Problems arise when leaders approach these challenges with a finite mindset. When institutions focus narrowly on short-term victories such as quarterly earnings, electoral cycles, or geopolitical advantage, they risk undermining the trust, cooperation, and innovation required to sustain long-term progress.

This insight has important implications for leadership education.

At Rhodes Business School, we emphasise the need for leaders who can think systemically about value creation in complex environments. Our 4E framework, Economy, Equity, Ethics, and Ecology recognises that economic systems cannot be separated from the social and environmental contexts in which they operate.

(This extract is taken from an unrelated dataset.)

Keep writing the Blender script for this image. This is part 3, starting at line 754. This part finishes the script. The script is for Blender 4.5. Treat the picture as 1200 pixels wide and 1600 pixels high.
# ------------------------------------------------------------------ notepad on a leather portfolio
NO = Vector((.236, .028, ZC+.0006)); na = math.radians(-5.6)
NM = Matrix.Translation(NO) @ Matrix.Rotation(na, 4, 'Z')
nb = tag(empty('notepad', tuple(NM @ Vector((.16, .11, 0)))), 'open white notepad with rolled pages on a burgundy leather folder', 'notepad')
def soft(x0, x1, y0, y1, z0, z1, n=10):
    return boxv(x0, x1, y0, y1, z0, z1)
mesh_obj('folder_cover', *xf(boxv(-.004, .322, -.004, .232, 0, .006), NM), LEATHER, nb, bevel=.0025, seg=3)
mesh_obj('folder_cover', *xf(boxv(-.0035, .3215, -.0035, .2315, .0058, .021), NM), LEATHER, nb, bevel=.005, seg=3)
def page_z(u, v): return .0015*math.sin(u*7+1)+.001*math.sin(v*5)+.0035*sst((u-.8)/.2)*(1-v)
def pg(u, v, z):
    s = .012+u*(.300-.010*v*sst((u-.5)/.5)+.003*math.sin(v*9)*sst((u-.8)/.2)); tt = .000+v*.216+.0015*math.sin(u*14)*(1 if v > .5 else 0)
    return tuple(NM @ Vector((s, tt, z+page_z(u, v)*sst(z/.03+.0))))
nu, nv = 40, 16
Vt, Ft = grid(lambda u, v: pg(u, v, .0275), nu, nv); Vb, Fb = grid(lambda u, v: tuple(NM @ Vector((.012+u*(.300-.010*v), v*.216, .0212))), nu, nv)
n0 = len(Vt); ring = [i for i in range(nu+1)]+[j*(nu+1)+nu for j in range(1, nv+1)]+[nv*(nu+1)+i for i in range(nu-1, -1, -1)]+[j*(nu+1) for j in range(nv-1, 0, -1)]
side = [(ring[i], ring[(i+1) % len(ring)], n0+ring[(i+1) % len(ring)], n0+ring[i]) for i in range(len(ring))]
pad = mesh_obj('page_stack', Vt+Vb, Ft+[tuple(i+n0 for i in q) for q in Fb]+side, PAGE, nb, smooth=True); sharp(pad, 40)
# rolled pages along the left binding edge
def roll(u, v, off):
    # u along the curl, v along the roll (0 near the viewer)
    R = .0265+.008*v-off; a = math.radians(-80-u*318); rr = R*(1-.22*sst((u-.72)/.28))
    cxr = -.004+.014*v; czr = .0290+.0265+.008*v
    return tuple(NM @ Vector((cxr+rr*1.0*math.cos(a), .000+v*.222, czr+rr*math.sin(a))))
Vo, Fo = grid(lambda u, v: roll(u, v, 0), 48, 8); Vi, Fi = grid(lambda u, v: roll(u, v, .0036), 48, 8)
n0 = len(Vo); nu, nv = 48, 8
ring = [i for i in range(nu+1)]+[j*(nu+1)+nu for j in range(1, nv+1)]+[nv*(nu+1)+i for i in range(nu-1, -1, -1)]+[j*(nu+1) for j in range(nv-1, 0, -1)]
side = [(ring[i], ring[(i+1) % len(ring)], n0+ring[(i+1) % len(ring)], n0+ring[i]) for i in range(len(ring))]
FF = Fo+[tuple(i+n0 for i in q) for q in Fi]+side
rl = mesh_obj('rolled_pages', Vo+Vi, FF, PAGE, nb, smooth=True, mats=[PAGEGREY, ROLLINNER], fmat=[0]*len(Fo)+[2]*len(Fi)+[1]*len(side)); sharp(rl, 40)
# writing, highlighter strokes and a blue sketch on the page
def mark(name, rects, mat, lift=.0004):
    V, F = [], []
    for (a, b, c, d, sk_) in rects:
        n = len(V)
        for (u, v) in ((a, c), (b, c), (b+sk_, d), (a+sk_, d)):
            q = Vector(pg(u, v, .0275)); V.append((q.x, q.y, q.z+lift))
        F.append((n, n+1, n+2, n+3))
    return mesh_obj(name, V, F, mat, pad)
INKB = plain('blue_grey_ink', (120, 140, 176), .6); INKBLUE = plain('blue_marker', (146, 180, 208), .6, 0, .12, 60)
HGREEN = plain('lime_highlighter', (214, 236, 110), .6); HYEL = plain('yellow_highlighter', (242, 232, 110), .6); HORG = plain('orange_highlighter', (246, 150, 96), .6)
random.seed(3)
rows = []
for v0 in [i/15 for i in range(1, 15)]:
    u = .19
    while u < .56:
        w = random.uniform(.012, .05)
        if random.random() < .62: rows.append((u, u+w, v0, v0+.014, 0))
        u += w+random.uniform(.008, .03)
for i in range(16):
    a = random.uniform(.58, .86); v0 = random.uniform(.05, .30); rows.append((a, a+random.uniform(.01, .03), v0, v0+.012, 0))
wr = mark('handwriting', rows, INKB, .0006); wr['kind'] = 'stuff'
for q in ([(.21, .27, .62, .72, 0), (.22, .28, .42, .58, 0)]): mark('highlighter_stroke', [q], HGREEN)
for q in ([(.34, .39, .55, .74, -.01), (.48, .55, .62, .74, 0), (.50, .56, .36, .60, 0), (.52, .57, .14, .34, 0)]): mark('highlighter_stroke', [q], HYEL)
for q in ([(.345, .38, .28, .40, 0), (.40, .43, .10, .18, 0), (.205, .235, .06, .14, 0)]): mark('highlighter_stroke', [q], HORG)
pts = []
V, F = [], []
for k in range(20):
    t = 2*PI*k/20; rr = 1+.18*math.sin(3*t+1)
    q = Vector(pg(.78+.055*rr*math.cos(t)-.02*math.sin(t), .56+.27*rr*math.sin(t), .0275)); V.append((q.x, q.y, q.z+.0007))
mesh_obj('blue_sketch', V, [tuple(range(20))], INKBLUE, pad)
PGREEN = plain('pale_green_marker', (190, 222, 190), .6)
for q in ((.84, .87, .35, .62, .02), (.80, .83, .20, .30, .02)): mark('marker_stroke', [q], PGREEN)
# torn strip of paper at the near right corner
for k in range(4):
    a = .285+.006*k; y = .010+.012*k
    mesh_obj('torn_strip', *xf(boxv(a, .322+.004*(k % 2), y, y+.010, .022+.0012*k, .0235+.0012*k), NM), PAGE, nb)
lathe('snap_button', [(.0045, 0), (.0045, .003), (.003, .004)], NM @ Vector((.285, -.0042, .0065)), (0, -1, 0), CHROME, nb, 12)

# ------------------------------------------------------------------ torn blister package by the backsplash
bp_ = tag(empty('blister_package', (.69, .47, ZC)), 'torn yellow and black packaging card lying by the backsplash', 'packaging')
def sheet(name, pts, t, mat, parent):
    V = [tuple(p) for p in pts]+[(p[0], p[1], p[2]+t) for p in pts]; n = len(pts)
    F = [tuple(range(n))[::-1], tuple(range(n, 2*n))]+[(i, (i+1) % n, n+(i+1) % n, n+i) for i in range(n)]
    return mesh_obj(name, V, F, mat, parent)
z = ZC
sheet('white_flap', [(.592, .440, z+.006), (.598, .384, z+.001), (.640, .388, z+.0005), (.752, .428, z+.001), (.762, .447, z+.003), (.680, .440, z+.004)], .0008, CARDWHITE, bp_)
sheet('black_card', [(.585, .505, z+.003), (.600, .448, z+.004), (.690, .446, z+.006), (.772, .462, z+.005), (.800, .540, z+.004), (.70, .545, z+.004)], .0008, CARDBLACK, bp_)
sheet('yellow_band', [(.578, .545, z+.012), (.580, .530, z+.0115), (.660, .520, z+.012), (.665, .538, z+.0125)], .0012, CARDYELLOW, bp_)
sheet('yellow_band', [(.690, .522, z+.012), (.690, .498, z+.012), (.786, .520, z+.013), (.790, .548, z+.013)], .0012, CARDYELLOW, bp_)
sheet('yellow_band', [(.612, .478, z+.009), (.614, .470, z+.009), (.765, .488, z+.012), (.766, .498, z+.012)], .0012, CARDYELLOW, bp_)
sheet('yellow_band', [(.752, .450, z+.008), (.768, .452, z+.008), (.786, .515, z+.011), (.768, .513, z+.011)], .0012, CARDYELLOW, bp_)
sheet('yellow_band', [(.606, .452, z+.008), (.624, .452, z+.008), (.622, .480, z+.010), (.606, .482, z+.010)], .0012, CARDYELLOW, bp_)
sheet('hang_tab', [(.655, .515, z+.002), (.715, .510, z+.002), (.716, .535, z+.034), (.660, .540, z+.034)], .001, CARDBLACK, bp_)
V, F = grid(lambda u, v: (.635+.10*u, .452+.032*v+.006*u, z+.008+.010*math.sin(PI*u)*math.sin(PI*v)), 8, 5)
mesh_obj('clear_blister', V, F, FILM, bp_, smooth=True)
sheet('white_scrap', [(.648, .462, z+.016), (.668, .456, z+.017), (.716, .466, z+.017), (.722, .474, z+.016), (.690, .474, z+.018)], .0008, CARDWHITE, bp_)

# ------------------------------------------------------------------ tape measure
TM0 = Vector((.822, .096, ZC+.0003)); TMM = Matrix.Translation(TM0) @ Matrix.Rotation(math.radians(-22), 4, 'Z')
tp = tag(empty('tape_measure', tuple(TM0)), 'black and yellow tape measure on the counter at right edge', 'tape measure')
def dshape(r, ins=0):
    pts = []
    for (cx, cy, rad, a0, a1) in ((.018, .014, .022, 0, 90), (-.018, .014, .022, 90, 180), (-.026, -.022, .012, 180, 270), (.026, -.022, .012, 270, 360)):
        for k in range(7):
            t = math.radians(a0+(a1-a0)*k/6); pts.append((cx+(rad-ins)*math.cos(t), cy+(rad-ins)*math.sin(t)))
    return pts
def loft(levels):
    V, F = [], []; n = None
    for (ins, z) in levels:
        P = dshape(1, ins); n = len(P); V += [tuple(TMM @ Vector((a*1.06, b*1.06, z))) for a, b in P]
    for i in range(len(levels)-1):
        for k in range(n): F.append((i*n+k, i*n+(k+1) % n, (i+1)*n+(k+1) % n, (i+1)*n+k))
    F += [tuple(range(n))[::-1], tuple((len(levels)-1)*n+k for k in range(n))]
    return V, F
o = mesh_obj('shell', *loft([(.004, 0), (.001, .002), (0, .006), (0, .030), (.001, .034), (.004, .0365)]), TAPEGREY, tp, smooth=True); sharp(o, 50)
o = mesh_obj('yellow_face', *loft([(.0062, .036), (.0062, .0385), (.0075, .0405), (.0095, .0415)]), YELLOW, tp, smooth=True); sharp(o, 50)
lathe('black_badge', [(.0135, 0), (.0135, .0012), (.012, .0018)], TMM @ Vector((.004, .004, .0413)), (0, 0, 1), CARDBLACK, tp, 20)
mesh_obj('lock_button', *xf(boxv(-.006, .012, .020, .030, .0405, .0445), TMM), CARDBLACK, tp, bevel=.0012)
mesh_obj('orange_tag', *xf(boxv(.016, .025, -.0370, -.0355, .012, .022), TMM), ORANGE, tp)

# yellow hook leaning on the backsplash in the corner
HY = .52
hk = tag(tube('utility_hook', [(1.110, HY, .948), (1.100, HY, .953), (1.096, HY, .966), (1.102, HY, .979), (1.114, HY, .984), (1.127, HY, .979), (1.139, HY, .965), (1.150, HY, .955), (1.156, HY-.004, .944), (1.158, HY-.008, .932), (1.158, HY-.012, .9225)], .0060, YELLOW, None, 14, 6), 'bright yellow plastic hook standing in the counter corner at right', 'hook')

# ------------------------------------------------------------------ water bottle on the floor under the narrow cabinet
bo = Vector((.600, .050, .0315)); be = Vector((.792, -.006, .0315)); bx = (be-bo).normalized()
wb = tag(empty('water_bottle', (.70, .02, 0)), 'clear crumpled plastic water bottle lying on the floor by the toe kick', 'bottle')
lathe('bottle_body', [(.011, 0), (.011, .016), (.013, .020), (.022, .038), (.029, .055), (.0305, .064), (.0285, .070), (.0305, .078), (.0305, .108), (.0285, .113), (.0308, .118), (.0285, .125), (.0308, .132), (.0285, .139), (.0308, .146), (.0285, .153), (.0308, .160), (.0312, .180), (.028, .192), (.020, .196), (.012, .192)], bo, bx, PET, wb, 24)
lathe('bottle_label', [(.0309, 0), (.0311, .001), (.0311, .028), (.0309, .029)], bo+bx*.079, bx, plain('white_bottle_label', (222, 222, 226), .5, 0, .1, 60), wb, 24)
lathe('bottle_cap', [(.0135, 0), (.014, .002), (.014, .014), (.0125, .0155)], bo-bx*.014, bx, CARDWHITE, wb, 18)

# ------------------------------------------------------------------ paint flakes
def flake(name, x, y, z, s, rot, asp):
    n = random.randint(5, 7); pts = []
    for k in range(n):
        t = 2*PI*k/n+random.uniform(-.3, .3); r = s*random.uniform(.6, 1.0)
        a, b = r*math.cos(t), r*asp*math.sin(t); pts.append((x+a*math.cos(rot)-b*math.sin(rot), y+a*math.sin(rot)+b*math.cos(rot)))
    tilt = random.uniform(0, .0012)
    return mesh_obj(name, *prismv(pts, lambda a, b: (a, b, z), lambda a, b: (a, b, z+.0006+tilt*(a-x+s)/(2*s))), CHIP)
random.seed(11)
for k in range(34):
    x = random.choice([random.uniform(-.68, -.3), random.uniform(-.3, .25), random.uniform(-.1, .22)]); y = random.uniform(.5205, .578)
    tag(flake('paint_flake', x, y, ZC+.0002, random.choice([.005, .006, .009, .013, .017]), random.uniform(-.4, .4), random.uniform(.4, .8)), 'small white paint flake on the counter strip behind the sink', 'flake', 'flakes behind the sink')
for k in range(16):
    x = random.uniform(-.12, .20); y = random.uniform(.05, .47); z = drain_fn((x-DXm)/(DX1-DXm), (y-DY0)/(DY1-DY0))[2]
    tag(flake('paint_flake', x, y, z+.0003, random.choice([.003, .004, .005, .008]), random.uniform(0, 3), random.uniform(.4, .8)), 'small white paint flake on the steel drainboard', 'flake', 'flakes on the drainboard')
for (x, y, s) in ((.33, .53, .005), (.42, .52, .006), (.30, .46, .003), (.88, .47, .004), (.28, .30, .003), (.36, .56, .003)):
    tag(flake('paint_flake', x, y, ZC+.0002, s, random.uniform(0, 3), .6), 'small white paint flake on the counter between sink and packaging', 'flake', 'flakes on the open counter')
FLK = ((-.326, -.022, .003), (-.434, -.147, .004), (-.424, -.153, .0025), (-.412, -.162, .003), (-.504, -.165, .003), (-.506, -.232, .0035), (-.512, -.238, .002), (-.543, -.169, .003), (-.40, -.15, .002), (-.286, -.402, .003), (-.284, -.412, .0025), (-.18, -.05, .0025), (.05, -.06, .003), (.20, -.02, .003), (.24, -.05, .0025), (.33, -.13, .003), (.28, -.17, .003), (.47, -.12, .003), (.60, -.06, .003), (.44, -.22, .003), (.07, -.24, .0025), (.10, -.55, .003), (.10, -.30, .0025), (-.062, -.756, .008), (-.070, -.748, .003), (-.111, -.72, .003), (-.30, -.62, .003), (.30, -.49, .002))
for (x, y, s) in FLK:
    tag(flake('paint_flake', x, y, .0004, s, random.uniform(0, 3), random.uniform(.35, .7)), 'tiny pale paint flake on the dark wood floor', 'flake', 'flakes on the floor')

Energy systems illustrate this interdependence clearly. Energy researcher Charles Hall has shown that economic growth is closely linked to the availability of surplus energy. Expanding the technological frontier through advances in energy generation and efficiency remains essential to sustaining prosperity. But technological solutions alone are insufficient. Without institutions capable of coordinating large-scale cooperation, even abundant resources can be mismanaged or squandered.

Ethics and equity, therefore, remain central to governance. In periods of perceived scarcity, societies tend to retreat into smaller circles of trust, families, tribes, or political factions. Effective institutions must counteract this tendency by fostering inclusive systems that expand opportunities rather than concentrating them within narrow elites.

The King V Code of Corporate Governance recognises this reality through its emphasis on integrated thinking, which is the idea that organisations must understand the deep interdependencies between financial performance, social legitimacy, and environmental sustainability.

Ultimately, the challenge facing modern governance is not simply technical but civilisational.

Humanity possesses a periodic table of the elements, but, as Muthukrishna argues, we still lack a comparable framework for understanding how cultures, institutions, and incentives combine to sustain cooperation at scale.

The stakes are significant. Societies can respond to rising complexity by retreating into polarisation and short-term competition, allowing crises to compound and institutions to fragment. Or they can invest in governance systems capable of mediating competing interests while sustaining long-term collaboration.

The water around us is changing. The question is whether we recognise in time that it is water and that it is changing. Rather than waiting until the water freezes or disappears entirely, we must learn to see the systems that sustain our collective future and design institutions capable of keeping the game in play for generations to come.